__WORK TO COMPLETE__
Return exactly the lines that run from the beginning through the line containing "rad = math.radians", both included, and no others.

— start of MATERIAL PROVIDED —

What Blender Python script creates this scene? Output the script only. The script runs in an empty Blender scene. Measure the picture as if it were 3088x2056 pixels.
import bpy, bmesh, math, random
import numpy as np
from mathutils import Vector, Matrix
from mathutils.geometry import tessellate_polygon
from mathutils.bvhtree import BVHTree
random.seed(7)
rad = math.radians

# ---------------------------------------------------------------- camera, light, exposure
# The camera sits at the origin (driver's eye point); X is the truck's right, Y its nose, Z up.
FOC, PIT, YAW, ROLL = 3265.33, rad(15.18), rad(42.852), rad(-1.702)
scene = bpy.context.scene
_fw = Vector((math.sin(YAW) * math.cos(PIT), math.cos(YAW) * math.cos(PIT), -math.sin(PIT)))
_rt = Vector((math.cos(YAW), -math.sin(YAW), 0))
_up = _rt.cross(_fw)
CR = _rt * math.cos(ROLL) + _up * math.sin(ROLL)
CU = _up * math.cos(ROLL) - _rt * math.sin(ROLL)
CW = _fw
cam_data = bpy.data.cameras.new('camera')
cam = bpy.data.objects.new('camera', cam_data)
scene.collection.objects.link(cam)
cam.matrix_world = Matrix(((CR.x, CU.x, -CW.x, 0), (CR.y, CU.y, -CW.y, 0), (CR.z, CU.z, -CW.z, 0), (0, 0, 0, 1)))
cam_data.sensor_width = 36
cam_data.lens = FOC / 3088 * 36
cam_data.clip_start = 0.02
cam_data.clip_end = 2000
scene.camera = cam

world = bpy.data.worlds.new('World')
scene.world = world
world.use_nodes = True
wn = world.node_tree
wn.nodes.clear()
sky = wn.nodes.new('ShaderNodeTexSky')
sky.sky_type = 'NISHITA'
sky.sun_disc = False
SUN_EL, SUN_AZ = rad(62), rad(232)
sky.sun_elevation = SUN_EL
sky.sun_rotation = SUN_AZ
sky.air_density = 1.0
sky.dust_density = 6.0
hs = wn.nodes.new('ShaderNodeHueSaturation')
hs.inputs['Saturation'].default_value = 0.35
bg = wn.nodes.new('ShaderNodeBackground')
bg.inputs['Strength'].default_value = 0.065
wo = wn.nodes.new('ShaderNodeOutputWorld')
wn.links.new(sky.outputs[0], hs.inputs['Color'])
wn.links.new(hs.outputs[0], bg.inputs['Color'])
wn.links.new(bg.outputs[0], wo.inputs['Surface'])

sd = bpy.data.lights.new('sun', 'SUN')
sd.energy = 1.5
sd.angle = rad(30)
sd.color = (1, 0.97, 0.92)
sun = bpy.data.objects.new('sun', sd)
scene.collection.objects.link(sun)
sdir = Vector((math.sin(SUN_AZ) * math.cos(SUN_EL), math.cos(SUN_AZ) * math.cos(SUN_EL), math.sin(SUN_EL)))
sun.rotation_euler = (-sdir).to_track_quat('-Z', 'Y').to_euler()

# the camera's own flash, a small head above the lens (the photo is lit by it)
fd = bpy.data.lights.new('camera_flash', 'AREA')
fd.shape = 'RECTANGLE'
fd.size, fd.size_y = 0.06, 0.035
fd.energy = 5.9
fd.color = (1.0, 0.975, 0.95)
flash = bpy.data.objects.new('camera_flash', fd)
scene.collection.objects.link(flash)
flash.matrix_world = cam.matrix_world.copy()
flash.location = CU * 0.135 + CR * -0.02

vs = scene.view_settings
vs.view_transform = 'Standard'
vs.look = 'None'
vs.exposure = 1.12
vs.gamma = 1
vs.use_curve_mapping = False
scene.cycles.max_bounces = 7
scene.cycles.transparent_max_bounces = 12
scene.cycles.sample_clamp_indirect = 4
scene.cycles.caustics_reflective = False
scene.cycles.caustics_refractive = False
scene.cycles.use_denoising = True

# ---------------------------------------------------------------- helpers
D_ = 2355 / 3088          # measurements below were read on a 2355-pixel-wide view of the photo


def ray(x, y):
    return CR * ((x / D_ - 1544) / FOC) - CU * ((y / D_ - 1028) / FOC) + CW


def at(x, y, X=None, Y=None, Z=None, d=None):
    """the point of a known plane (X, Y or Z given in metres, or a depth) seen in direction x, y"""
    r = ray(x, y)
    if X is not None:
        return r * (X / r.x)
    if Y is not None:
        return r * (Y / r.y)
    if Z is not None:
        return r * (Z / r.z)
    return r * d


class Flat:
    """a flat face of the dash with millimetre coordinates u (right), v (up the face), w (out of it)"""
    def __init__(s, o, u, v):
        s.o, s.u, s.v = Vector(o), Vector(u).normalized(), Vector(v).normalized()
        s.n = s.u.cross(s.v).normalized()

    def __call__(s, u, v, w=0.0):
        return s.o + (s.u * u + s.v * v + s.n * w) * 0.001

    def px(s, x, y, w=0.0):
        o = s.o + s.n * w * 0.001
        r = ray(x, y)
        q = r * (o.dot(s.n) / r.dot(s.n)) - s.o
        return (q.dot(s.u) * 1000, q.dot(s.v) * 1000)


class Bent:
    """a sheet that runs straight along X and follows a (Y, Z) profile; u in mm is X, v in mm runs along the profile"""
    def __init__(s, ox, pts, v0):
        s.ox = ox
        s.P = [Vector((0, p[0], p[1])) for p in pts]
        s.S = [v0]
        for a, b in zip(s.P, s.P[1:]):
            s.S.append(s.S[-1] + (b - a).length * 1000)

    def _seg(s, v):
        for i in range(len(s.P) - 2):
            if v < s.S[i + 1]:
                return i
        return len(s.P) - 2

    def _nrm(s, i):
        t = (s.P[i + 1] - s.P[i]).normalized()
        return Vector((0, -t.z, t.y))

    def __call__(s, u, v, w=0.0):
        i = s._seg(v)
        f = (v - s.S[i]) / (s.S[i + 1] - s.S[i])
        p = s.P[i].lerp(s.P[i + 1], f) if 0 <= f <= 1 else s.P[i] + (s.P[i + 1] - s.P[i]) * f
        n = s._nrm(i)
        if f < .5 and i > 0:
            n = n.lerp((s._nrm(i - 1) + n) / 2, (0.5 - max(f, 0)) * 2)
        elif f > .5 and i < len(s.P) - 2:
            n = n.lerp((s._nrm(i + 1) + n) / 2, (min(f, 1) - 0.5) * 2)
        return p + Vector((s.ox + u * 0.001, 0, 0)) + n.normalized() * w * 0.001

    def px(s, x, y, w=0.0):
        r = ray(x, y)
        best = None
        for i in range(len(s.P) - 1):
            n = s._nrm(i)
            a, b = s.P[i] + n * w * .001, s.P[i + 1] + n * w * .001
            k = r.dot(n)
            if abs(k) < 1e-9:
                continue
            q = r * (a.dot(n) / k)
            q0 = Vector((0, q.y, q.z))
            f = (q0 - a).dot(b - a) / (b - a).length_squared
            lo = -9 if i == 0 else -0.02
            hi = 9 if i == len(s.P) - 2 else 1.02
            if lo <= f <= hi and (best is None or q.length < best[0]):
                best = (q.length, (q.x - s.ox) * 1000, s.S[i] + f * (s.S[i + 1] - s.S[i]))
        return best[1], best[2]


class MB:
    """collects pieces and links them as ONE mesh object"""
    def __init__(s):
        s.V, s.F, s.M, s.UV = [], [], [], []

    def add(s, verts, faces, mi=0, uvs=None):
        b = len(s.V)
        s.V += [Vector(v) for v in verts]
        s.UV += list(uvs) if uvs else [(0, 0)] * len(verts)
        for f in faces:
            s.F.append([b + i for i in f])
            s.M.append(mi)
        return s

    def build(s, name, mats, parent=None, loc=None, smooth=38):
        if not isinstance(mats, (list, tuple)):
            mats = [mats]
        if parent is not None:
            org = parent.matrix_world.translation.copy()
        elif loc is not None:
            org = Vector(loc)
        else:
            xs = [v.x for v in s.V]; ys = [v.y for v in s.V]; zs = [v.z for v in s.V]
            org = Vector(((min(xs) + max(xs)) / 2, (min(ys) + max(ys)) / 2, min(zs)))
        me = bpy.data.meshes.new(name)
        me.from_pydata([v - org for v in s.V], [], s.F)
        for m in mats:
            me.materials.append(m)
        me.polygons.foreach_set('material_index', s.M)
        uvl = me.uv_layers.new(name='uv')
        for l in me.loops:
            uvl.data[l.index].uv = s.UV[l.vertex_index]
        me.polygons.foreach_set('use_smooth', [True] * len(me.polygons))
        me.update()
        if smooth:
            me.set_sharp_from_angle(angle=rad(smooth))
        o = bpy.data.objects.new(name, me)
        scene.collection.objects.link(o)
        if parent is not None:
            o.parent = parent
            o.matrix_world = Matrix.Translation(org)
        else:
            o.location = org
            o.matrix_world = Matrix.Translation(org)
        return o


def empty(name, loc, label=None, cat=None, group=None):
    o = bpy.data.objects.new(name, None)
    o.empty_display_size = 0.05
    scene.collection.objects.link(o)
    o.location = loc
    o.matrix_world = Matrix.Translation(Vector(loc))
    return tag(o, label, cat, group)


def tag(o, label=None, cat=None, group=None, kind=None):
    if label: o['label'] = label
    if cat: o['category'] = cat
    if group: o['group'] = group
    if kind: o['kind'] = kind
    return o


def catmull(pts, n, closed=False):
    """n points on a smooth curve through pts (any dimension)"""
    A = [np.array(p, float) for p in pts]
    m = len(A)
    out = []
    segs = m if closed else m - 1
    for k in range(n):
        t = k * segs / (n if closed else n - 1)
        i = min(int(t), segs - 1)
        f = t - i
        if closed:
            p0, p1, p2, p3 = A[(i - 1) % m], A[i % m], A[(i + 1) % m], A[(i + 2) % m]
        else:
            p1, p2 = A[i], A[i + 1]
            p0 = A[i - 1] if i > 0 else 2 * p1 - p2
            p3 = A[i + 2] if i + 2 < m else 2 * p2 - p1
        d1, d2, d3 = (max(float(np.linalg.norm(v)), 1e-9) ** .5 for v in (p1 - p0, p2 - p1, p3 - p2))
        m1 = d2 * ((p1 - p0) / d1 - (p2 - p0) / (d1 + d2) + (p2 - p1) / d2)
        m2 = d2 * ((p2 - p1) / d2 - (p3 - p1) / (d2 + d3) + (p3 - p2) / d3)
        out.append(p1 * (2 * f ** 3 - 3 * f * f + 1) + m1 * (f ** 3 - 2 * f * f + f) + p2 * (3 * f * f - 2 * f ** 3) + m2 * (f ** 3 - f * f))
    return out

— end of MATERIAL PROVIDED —

__THE RESPONSE__
What Blender Python script creates this scene? Output the script only. The script runs in an empty Blender scene. Measure the picture as if it were 3088x2056 pixels.
import bpy, bmesh, math, random
import numpy as np
from mathutils import Vector, Matrix
from mathutils.geometry import tessellate_polygon
from mathutils.bvhtree import BVHTree
random.seed(7)
rad = math.radians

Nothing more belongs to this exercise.